The stricter enforcement of immigration law may not have seriously affected German immigrants, but there was no denying that Williams was now turning away more immigrants at Ellis Island. He believed that Robert Watchorn, with the approval and oversight of Secretary Oscar Straus, had kept the gates at Ellis Island wide open.

Between 1907 and 1909, less than 1 percent of all immigrants arriving at Ellis Island were rejected. Williams had set out to rectify that situation, and the numbers demonstrate his success. In 1910, Williams’s first full year back at Ellis Island, the rate of exclusions doubled to 1.8 percent of all arrivals. That would decrease over the next three years but never dip below 1 percent, as it had under Watchorn. Immigrants faced tougher scrutiny at Ellis Island than they would at any other major inspection station in the country, with the exception of those along the Mexican and Canadian borders.

Nor was it just a question of immigrants having a tougher time getting through inspection at Ellis Island. Those already landed could be deported within three years of their arrival if found to be public charges, prostitutes, criminals, anarchists, feebleminded, or any one of a number of categories that would have labeled them as undesirable under the law. Such deportations were steadily increasing over the years and continued under Williams. During Williams’s second tenure at Ellis Island, over 6,000 immigrants found themselves returned to Ellis Island and deported back to their homelands.

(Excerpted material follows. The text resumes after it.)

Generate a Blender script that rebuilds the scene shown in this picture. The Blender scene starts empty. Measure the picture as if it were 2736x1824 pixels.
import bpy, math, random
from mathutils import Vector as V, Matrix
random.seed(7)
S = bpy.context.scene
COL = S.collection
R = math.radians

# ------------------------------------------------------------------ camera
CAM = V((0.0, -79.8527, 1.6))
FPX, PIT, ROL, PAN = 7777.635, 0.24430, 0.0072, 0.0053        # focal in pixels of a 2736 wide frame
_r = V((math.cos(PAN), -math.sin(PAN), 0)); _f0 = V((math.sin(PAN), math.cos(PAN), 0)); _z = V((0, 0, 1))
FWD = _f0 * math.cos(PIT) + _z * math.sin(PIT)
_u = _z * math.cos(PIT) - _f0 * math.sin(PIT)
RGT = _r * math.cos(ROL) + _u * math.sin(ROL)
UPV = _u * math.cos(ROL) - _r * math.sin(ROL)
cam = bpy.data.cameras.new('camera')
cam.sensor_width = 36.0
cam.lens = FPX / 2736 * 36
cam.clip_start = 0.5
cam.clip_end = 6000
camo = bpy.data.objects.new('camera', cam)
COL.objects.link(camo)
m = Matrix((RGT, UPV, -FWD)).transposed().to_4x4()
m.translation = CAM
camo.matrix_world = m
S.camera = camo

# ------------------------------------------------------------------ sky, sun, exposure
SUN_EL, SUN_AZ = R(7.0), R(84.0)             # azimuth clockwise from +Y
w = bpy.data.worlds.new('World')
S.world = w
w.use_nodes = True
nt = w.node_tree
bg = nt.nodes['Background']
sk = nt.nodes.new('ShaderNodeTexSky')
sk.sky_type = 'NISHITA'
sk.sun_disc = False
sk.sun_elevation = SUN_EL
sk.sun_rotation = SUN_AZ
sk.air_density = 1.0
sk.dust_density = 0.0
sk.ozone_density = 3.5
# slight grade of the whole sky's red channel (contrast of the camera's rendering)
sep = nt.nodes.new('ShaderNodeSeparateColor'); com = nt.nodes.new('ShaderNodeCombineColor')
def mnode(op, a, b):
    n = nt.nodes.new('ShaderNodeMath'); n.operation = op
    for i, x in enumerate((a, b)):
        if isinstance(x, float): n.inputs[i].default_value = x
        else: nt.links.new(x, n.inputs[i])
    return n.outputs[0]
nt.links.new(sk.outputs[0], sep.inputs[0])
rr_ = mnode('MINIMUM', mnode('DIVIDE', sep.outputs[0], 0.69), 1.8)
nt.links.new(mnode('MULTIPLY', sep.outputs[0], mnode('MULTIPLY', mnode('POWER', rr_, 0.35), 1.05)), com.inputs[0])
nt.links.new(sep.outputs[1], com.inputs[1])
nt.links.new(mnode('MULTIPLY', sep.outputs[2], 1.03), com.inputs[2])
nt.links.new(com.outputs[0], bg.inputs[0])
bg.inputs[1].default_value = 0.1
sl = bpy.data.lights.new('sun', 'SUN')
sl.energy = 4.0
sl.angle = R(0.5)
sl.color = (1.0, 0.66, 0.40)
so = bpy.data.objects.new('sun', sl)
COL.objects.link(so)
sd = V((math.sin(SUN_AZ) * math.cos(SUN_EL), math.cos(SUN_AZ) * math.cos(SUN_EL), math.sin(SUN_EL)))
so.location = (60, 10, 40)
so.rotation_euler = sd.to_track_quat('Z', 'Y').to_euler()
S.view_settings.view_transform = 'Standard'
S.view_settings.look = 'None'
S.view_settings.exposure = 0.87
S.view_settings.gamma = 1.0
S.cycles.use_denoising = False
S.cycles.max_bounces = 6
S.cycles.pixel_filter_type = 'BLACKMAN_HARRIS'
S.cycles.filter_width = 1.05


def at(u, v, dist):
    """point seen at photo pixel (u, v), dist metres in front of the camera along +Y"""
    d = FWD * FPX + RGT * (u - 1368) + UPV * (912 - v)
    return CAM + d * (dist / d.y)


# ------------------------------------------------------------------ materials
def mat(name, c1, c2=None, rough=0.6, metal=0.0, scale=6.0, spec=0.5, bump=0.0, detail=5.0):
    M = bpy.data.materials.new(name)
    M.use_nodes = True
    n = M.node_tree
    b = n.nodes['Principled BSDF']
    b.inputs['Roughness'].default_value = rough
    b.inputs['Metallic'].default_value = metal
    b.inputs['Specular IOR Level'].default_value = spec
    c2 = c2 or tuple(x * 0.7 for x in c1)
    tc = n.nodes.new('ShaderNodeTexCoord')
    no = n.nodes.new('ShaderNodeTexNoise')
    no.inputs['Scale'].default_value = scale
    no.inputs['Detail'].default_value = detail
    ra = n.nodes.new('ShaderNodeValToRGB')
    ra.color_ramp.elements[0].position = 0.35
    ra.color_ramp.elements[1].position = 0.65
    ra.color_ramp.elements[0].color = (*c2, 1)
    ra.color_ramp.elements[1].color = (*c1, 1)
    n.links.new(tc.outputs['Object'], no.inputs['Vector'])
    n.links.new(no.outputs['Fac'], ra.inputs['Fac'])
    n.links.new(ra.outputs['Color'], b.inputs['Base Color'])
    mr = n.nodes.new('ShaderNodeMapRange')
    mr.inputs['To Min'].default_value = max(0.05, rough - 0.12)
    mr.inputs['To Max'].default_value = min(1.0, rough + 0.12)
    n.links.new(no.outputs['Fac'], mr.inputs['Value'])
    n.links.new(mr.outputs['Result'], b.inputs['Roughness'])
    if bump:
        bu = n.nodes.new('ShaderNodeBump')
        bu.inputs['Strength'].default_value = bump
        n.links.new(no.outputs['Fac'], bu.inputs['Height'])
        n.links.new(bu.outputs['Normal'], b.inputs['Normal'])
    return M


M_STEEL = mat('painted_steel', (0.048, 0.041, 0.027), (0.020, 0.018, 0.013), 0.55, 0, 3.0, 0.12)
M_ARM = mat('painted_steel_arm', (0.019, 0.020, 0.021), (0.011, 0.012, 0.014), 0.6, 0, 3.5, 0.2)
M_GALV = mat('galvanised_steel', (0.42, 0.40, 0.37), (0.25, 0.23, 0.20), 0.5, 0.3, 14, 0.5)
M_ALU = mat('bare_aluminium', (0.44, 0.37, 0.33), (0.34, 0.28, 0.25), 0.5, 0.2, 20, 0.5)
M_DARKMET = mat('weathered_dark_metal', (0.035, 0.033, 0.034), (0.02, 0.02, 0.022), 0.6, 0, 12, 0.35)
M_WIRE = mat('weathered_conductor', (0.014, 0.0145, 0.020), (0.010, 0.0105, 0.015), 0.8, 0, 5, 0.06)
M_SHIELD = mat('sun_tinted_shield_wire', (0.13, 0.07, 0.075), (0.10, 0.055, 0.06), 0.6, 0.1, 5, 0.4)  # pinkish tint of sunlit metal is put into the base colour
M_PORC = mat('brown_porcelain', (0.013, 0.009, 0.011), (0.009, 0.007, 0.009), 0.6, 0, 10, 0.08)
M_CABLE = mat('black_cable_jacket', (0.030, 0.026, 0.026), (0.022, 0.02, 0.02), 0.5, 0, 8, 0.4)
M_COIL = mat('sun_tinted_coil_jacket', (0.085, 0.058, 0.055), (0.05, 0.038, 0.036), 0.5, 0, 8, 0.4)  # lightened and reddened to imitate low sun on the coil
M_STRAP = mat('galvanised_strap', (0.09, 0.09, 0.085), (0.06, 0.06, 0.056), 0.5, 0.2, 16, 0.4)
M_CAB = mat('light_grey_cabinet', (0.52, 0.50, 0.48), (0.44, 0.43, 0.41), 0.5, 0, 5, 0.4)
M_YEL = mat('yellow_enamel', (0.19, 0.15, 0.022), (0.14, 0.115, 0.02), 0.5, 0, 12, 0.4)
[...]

Even with the stricter enforcement of the law and increasing number of deportations and in spite of Williams’s rhetoric about undesirable immigrants, over 98 percent of all who arrived at Ellis Island were eventually admitted. This speaks to the powerful legal, political, social, economic, and ideological consensus that allowed America to accept millions of new immigrants despite the grumbling of those made uneasy by the disruptions that this human wave brought. Every exclusion was a personal tragedy; in 1910 there were over 14,000 such tragedies at Ellis Island. However, when compared to the hundreds of thousands who easily passed through, it is hard to describe Ellis Island as a restrictionist nightmare.

What is not fully known is how many potential immigrants were stopped at European ports from emigrating in the first place. Steamship companies set up their own inspection process there to weed out individuals they felt were not qualified to land according to American immigration law. If someone did not pass that inspection, he or she could not purchase a ticket. It was simple economics for the steamship companies, who did not want to incur fines and the added expense of transporting rejected immigrants back to Europe. In many ways, that inspection was much tougher and more intrusive than the one immigrants experienced at Ellis Island.

It is hard to come by official figures on the number of people rejected by steamship officials at European ports. Journalist Broughton Brandenburg investigated the conditions of immigrants on both sides of the Atlantic and found that at the ports of Hamburg, Bremen, Liverpool, Naples, and Fiume, from which most American immigrants sailed, some 68,000 people were refused steamship tickets during 1906. At Naples, roughly 6 percent of immigrants seeking passage to America were turned away in 1906. The following year, Robert Watchorn estimated that a total of 65,000 immigrants were barred at all European ports.

For some immigrants, their obstacle course to the New World began even earlier. Russians had to first make their way to German ports like Hamburg or Bremen. Since most of these Russians were Jews, German officials were not happy about having them tramp through their lands, although they were more than willing to have German steamship lines take their passage money. Therefore, Russians could not enter Germany unless they had a ticket to America and a sufficient amount of money on their persons. To enforce the law, Germany erected a series of fourteen border stations in the east. According to one estimate, German border guards turned away some 12,000 Russians in 1907.